Norm Dicks, D-WA 6th

Mr. DICKS. As I recall, the fact was that Montana and Idaho had plans that would protect the wolves if they were delisted, and then at some point they would take further action if necessary to protect the wolves if too many of them were killed.

The problem with Wyoming was Wyoming's plan didn't have credibility. Now I understand that it does. But what the judge was saying is that you have to protect the wolf throughout the area, which included Wyoming. That's why they couldn't delist it without dealing with Wyoming, and Wyoming wasn't ready. So, I hope that Wyoming will come up with a credible plan at the State level to keep the wolf going.

3:20 PM EDT

Mike Simpson, R-ID 2nd

Mr. SIMPSON. Reclaiming my time, the gentleman is right. If wolf populations get below acceptable levels, then they go back on the endangered list. Guess what. Wyoming and Montana and Idaho are not going to let that happen.
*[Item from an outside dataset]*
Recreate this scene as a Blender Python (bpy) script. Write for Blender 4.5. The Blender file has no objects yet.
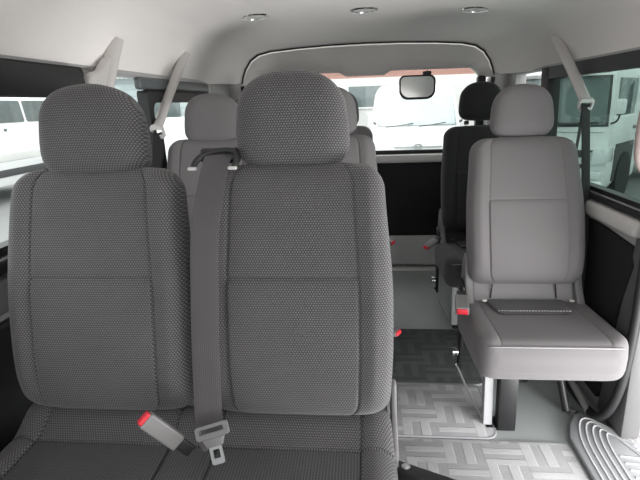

I think this is a good way to go for proceeding with the Endangered Species Act and making sure it does what it's intended to do.

The Acting CHAIR. The time of the gentleman from Idaho has expired.

(On request of Mr. Hastings of Washington, and by unanimous consent, Mr. Simpson was allowed to proceed for 2 additional minutes.)

3:22 PM EDT

Norm Dicks, D-WA 6th

Mr. DICKS. I want to say to the chairman, if you would yield, I also tried to reintroduce the wolf in western Washington, but the chairman of the Interior Committee in the other body disagreed with me.

3:22 PM EDT

Mike Simpson, R-ID 2nd

Mr. SIMPSON. Reclaiming my time, western Washington.

I just want you to know that there have been several wolves that have come to my house, and they presented me with a petition that they would like to visit the Cascades.